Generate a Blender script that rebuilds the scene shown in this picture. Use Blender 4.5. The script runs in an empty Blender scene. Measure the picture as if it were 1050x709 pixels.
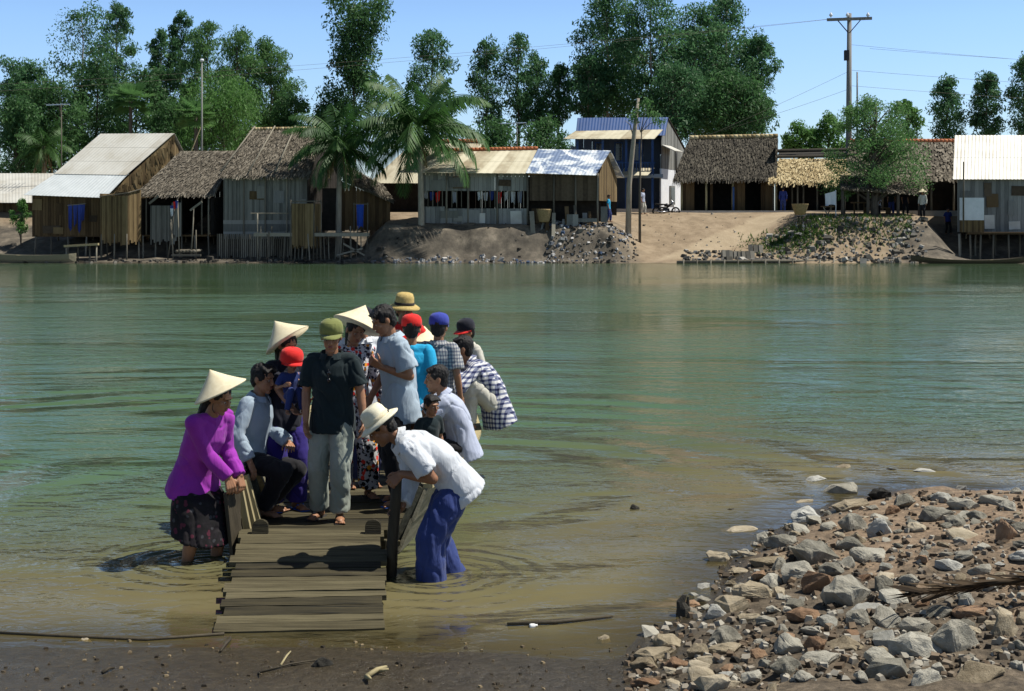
import bpy, bmesh, math, random
import numpy as np
from mathutils import Vector, Matrix, noise
R = math.radians
SC = bpy.context.scene
COL = SC.collection
random.seed(7)
F = 1400.0; CX = 525.0; HY = 224.0; H = 2.6      # focal length in photo pixels, principal column, horizon row, eye height


def at(px, py, D):
    return Vector(((px - CX) / F * D, D, H - (py - HY) / F * D))


def gnd(px, py, z=0.0):
    D = (H - z) * F / (py - HY)
    return Vector(((px - CX) / F * D, D, z))


def V(*a):
    return Vector(a)


def sstep(a, b, x):
    t = min(1, max(0, (x - a) / (b - a)))
    return t * t * (3 - 2 * t)


# ------------------------------------------------------------------ mesh builder
class MB:
    def __init__(s):
        s.v = []; s.f = []; s.m = []; s.a = []

    def add(s, vs, fs, m=0, a=None):
        o = len(s.v)
        s.v += [tuple(v) for v in vs]
        s.f += [tuple(i + o for i in f) for f in fs]
        s.m += [m] * len(fs)
        a = random.random() if a is None else a
        s.a += [a] * len(vs)

    def hexa(s, b, t, m=0, a=None):
        s.add(list(b) + list(t), [(3, 2, 1, 0), (4, 5, 6, 7), (0, 1, 5, 4), (1, 2, 6, 5), (2, 3, 7, 6), (3, 0, 4, 7)], m, a)

    def box(s, c, size, rz=0.0, m=0, a=None, M=None):
        c = Vector(c); x, y, z = [k / 2 for k in size]
        M = M if M is not None else Matrix.Rotation(rz, 3, 'Z')
        P = [c + M @ Vector(p) for p in ((-x, -y, -z), (x, -y, -z), (x, y, -z), (-x, y, -z), (-x, -y, z), (x, -y, z), (x, y, z), (-x, y, z))]
        s.hexa(P[:4], P[4:], m, a)

    def beam(s, p, q, w, h, up=(0, 0, 1), m=0, a=None):
        p, q = Vector(p), Vector(q)
        d = (q - p).normalized()
        u = Vector(up)
        if abs(d.dot(u)) > .98:
            u = Vector((0, 1, 0))
        sd = d.cross(u).normalized() * w / 2
        uu = sd.cross(d).normalized() * h / 2
        s.hexa([p - sd - uu, p + sd - uu, q + sd - uu, q - sd - uu], [p - sd + uu, p + sd + uu, q + sd + uu, q - sd + uu], m, a)

    def slab(s, a, b, c, d, t, m=0, v=None):
        a, b, c, d = map(Vector, (a, b, c, d))
        n = (b - a).cross(d - a).normalized() * t
        s.hexa([a - n, b - n, c - n, d - n], [a, b, c, d], m, v)

    def tube(s, pts, r, n=8, m=0, a=None, cap=True, squash=None):
        pts = [Vector(p) for p in pts]
        k = len(pts)
        rr = r if hasattr(r, '__len__') else [r] * k
        vs = []; fs = []
        ref = None
        for i, p in enumerate(pts):
            d = (pts[min(i + 1, k - 1)] - pts[max(i - 1, 0)])
            d = d.normalized() if d.length > 1e-9 else Vector((0, 0, 1))
            if ref is None:
                ref = Vector((1, 0, 0)) if abs(d.x) < .9 else Vector((0, 1, 0))
            x = (ref - d * ref.dot(d)).normalized()
            ref = x
            y = d.cross(x)
            for j in range(n):
                t = 2 * math.pi * j / n
                vs.append(p + (x * math.cos(t) + y * math.sin(t)) * rr[i])
        for i in range(k - 1):
            for j in range(n):
                fs.append((i * n + j, i * n + (j + 1) % n, (i + 1) * n + (j + 1) % n, (i + 1) * n + j))
        if cap:
            fs.append(tuple(range(n - 1, -1, -1)))
            fs.append(tuple((k - 1) * n + j for j in range(n)))
        s.add(vs, fs, m, a)

    def loft(s, secs, n=20, m=0, a=None):
        """secs: (centre, side vector with length, forward vector with length); closed ends"""
        vs = []; fs = []
        k = len(secs)
        for c, S, Fv in secs:
            for j in range(n):
                t = 2 * math.pi * j / n
                vs.append(Vector(c) + Vector(S) * math.cos(t) + Vector(Fv) * math.sin(t))
        for i in range(k - 1):
            for j in range(n):
                fs.append((i * n + j, i * n + (j + 1) % n, (i + 1) * n + (j + 1) % n, (i + 1) * n + j))
        fs.append(tuple(range(n - 1, -1, -1)))
        fs.append(tuple((k - 1) * n + j for j in range(n)))
        s.add(vs, fs, m, a)

    def caps(s, p, q, r1, r2, n=14, m=0, a=None):
        p, q = Vector(p), Vector(q)
        d = q - p
        L = d.length
        if L < 1e-6:
            d = Vector((0, 0, 1)); L = 1e-6
        d = d / L if L > 1e-6 else d
        pts = []; rr = []
        for t in (-.98, -.8, -.5, 0):
            pts.append(p + d * r1 * t); rr.append(r1 * math.sqrt(1 - t * t))
        for t in (0, .5, .8, .98):
            pts.append(q + d * r2 * t); rr.append(r2 * math.sqrt(1 - t * t))
        s.tube(pts, rr, n, m, a)

    def ell(s, c, X, Y, Z, n=16, k=10, m=0, a=None):
        c = Vector(c)
        vs = [c + Z]
        for i in range(1, k):
            ph = math.pi * i / k
            for j in range(n):
                t = 2 * math.pi * j / n
                vs.append(c + Z * math.cos(ph) + (X * math.cos(t) + Y * math.sin(t)) * math.sin(ph))
        vs.append(c - Z)
        fs = []
        for j in range(n):
            fs.append((0, 1 + j, 1 + (j + 1) % n))
        for i in range(k - 2):
            for j in range(n):
                b = 1 + i * n
                fs.append((b + j, b + n + j, b + n + (j + 1) % n, b + (j + 1) % n))
        b = 1 + (k - 2) * n
        for j in range(n):
            fs.append((b + j, len(vs) - 1, b + (j + 1) % n))
        s.add(vs, fs, m, a)

    def lathe(s, prof, n=32, M=None, m=0, a=None, wob=0.0):
        M = M if M is not None else Matrix.Identity(4)
        vs = []; fs = []
        k = len(prof)
        for i, (r, z) in enumerate(prof):
            for j in range(n):
                t = 2 * math.pi * j / n
                w = 1 + wob * math.sin(2 * t + .7) * (r > .02)
                vs.append(M @ Vector((r * math.cos(t) * w, r * math.sin(t), z + wob * .35 * math.sin(3 * t + 1) * r)))
        for i in range(k - 1):
            for j in range(n):
                fs.append((i * n + j, i * n + (j + 1) % n, (i + 1) * n + (j + 1) % n, (i + 1) * n + j))
        fs.append(tuple(range(n - 1, -1, -1)))
        fs.append(tuple((k - 1) * n + j for j in range(n)))
        s.add(vs, fs, m, a)

    def mesh(s, name, mats=(), smooth=False):
        me = bpy.data.meshes.new(name)
        me.from_pydata(s.v, [], s.f)
        for mt in mats:
            me.materials.append(mt)
        if mats:
            me.polygons.foreach_set('material_index', s.m)
        at_ = me.attributes.new('v', 'FLOAT', 'POINT')
        at_.data.foreach_set('value', s.a)
        if smooth:
            me.polygons.foreach_set('use_smooth', [True] * len(me.polygons))
        me.update()
        return me

    def build(s, name, mats, parent=None, smooth=False, loc=None):
        if not isinstance(mats, (list, tuple)):
            mats = [mats]
        ob = bpy.data.objects.new(name, s.mesh(name, mats, smooth))
        COL.objects.link(ob)
        if parent is not None:
            ob.parent = parent
        if loc is not None:
            ob.location = loc
        return ob

    def recentre(s, c):
        c = Vector(c)
        s.v = [tuple(Vector(p) - c) for p in s.v]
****
WRITTEN PROBLEM —
Without the pictures, return the listing above from its first line through the line that has "s.a += [a] * len(vs)".

SOLUTION FOR THIS PROBLEM —
Generate a Blender script that rebuilds the scene shown in this picture. Use Blender 4.5. The script runs in an empty Blender scene. Measure the picture as if it were 1050x709 pixels.
import bpy, bmesh, math, random
import numpy as np
from mathutils import Vector, Matrix, noise
R = math.radians
SC = bpy.context.scene
COL = SC.collection
random.seed(7)
F = 1400.0; CX = 525.0; HY = 224.0; H = 2.6      # focal length in photo pixels, principal column, horizon row, eye height


def at(px, py, D):
    return Vector(((px - CX) / F * D, D, H - (py - HY) / F * D))


def gnd(px, py, z=0.0):
    D = (H - z) * F / (py - HY)
    return Vector(((px - CX) / F * D, D, z))


def V(*a):
    return Vector(a)


def sstep(a, b, x):
    t = min(1, max(0, (x - a) / (b - a)))
    return t * t * (3 - 2 * t)


# ------------------------------------------------------------------ mesh builder
class MB:
    def __init__(s):
        s.v = []; s.f = []; s.m = []; s.a = []

    def add(s, vs, fs, m=0, a=None):
        o = len(s.v)
        s.v += [tuple(v) for v in vs]
        s.f += [tuple(i + o for i in f) for f in fs]
        s.m += [m] * len(fs)
        a = random.random() if a is None else a
        s.a += [a] * len(vs)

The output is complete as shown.